Vue de l'exposition © Damien Boeuf

Tous à la plage ! à l’Espace photographique Fermé le Lundi

Life is a beach

 

Ouvert depuis le mois de novembre dernier, l’espace photographique Fermé le Lundi fait monter la température d’un cran en cette période de préliminaires automnaux. Avec son exposition Tous à la plage !, la galerie laisse une vingtaine de photographes se mettre à nu, qu’ils soient illustres ou jeunes nouveaux. Ici, la plage — une villégiature loin d’être abandonnée ! — vient littéralement aimanter celles et ceux qui osent y « hâler ». Chaque série offre une version toute personnelle (et chaque fois, sensationnelle) de l’architecture balnéaire. L’ISO se hisse haut !

 

Éloge de l’alanguissement, du « dolce farniente » et des panoramas bien huilés ? Ce seul prisme serait réducteur! Au fil de l’exposition Tous à la plage !, plusieurs artistes prophétiques présentent, « pelle » mêle, des photographies d’une rare singularité. Autant d’influences, d’inspirations et de sensations retrouvées dans le travail de ces experts « ès playa » et qui cristallisent une fascination commune pour l’univers de la baignade. Quand les photographes se mouillent pour mieux nous faire flasher, il ne nous reste qu’une option : plonger !

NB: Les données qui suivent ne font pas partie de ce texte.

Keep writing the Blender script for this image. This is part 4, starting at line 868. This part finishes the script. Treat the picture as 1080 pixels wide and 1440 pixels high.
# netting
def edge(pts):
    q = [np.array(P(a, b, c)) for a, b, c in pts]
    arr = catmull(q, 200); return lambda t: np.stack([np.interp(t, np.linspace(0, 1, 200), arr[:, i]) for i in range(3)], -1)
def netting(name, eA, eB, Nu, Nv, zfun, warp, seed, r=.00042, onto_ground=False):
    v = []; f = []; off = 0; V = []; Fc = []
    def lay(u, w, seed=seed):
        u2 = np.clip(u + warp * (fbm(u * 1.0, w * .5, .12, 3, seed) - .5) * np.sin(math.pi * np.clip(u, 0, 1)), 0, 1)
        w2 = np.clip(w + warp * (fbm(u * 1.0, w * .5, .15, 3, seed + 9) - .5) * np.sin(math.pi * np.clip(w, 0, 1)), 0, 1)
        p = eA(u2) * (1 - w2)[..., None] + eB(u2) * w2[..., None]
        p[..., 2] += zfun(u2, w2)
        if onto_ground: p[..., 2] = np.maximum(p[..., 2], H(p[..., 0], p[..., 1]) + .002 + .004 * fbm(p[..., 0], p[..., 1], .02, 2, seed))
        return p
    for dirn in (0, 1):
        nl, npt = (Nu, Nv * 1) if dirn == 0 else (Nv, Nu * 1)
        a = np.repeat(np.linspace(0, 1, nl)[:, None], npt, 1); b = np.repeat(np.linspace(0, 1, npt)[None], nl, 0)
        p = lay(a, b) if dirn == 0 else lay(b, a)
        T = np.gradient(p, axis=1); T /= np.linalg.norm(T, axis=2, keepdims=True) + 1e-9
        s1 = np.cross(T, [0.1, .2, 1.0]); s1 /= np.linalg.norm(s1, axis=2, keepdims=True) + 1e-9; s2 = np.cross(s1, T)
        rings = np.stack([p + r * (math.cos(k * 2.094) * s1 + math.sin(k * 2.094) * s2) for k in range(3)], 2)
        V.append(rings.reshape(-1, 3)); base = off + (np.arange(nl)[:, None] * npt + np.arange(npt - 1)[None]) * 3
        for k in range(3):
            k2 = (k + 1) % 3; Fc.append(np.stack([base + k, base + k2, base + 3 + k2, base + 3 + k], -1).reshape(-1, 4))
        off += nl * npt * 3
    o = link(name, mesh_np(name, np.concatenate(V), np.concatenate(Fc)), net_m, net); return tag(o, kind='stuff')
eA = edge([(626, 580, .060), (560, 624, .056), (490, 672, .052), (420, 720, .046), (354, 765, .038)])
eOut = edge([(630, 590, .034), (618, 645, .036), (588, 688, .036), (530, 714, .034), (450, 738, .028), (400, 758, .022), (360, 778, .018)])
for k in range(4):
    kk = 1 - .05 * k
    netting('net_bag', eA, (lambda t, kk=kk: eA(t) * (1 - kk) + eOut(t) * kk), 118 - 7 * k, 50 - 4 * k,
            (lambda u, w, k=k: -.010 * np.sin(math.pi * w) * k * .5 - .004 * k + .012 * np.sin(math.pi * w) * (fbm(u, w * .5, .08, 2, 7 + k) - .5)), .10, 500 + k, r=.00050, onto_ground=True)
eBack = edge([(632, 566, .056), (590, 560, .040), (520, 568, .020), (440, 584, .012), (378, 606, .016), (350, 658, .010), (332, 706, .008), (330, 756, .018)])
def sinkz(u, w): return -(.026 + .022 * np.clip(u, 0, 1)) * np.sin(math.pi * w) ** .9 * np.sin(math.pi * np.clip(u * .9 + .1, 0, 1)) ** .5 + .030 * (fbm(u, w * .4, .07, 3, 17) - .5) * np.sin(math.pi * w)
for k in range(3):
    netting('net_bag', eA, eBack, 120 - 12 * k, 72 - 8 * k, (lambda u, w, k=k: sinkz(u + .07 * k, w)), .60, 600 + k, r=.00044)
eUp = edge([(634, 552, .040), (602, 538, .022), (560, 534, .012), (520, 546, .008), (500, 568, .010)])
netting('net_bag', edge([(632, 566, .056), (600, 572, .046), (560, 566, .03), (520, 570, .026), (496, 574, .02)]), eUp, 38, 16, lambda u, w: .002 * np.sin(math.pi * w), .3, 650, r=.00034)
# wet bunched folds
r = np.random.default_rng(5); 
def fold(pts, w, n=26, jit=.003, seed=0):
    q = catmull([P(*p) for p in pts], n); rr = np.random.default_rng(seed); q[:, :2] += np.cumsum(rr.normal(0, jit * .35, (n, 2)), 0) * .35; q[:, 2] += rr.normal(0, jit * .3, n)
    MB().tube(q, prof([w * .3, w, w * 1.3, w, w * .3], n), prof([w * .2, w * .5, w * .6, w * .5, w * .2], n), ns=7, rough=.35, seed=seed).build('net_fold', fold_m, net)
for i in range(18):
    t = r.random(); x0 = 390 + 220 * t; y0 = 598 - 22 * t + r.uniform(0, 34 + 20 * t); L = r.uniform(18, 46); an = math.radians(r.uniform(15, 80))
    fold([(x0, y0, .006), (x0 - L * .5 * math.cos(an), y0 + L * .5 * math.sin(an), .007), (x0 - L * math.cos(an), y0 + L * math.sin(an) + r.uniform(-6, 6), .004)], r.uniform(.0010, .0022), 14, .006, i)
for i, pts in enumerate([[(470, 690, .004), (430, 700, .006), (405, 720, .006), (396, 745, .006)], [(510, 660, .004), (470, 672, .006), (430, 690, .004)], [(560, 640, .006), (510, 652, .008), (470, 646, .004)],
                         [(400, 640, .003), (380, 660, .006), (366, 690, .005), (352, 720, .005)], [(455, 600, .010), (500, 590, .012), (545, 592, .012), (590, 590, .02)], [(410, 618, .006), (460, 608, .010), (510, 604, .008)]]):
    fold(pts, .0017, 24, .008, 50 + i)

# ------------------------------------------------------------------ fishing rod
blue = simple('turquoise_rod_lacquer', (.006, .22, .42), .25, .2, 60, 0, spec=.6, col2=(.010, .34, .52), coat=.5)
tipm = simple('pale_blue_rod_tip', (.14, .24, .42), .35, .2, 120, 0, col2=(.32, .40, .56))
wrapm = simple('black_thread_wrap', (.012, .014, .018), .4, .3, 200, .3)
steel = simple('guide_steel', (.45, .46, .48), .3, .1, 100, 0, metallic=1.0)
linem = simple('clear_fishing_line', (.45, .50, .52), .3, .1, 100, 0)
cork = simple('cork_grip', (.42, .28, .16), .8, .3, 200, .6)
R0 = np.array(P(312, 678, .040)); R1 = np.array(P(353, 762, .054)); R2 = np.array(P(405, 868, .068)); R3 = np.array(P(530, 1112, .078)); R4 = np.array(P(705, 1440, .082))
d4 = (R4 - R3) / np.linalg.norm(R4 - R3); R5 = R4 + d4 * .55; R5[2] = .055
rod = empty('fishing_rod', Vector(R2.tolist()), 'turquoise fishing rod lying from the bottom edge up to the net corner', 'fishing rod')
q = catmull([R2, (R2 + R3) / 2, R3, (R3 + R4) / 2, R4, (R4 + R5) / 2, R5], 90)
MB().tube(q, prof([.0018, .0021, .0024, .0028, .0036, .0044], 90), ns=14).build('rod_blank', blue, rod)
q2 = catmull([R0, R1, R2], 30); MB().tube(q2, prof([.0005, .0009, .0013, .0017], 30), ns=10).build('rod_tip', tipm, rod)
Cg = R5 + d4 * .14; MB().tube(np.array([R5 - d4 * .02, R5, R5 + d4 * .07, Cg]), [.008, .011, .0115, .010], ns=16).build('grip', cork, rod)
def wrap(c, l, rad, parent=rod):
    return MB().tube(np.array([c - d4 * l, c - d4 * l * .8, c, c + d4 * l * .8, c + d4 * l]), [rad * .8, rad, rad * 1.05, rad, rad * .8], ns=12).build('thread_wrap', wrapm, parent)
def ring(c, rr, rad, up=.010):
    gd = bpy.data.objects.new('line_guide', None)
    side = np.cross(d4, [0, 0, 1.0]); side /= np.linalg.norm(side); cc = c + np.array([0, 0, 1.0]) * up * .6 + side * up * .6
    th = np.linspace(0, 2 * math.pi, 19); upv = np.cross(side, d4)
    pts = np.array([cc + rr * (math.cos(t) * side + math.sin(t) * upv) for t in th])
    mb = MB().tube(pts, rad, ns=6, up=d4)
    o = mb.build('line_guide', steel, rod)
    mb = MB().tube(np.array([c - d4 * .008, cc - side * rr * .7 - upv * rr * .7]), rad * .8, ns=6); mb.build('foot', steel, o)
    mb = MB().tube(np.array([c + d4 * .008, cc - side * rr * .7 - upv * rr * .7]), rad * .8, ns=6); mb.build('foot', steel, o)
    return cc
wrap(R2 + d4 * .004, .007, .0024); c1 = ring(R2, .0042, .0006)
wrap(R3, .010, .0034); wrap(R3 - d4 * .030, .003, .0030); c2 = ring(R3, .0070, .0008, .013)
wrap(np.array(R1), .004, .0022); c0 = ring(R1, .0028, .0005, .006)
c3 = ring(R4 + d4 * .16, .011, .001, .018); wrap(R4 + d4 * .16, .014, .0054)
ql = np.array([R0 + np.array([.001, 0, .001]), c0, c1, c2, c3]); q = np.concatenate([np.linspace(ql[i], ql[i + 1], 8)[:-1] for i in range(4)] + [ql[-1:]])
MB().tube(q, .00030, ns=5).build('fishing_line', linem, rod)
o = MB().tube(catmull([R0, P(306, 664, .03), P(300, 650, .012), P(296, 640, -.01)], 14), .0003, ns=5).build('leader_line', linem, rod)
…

Cette collection de clichés mérite d’être attentivement examinée : la thématique de la plage est décortiquée, à l’envi, selon des souvenirs ou des spectres bien précis. Cet environnement de bord de mer communément apprécié et recherché revêt d’ailleurs différents aspects : la plage est tantôt pop (Martin Parr) avec ses protagonistes emblématiques (maillot lamé, chien riquiqui et vapeurs de monoï à l’appui), tantôt décadente (Agnès Jouhandeaux) puisque la mythologie trash s’y invite aussi, à l’aide d’une Vénus reconstituée à la sauce « modernité » et dont le trop-plein de chair n’étouffe pourtant pas l’amoralité. Toutes ces représentations permettent aux visiteurs d’accéder à de multiples vérités en expérimentant des disparités visuelles, de la grisaille latente à l’extrême luminosité.

La créativité n’a, ici, pas de limites puisqu’elle inclut des mises en scène parfaitement intimes, comme ces réminiscences granuleuses d’étés passés au bord de l’eau et les photos associées qui ont essuyé un trop-plein de sable, d’iode et d’algues séchées (Patrick Tourneboeuf). Comme les muscles saillants d’un saut de l’ange à l’italienne impressionnant de grâce et d’agilité (Nino Migliori). Comme l’entassement populaire et les installations mouvantes d’une classe sociale définie contrastant avec la plage désertique — voire fantomatique —  qui l’entoure (Cyrille Weiner). Comme l’empreinte laissée sur des serviettes de bain ensablées et qui révèle bien des secrets… jusqu’à la « caste » et la personnalité de leurs propriétaires (Jean-François Maccario).

Les allusions sont légion lorsqu’il s’agit de se mettre à l’eau. Certains photographes à l’honneur dans cette exposition n’hésitent pas à tordre le cou aux poncifs : les grandes vacances se transforment alors en fléau pour ados en mal de réseaux sociaux, l’eau de la plage des Catalans mute soudain en un vaste bain azuréen presque effrayant d’immensité, les salons d’appartement rejouent — intra-muros — des caricatures estivales sans sel sur les pieds ni vendeurs de beignets, le « costume de bain » devient politisé avec l’arrivée sur les côtes du (tout petit petit) burkini (qu’on voyait pour la première fois ?). Chaque série est un coup de maître puisque les photographies symbolisent tour à tour des instants décisifs, des territoires architecturaux imparfaits et poétiques, des catwalks presque mythiques, des lieux de culte physique et des envers du « décorps », des zones de libre rêverie, de nonchalance et de bien-être à tout prix.

Parcourir l’ensemble des œuvres présentées permet d’en saisir les nombreux effets : les plages sont aussi bien tumulte que tranquillité en incarnant des échappatoires aléatoires, des allégories de l’enfance, des espoirs gigantesques, des sources de respiration mais aussi des miroirs réalistes de ce que nous « valons ». Des aires de jeux et de « je » qui ne cessent d’alimenter les passions. Enjôleuse mais sérieuse, l’exposition de la galerie Fermé le Lundi nous met à la « plage »… pour de bon.

 

Pauline Puaux

 

Tous à la plage ! : jusqu’au 15/10 à l’Espace photographique Fermé le Lundi (130 Boulevard de la Libération, 4e).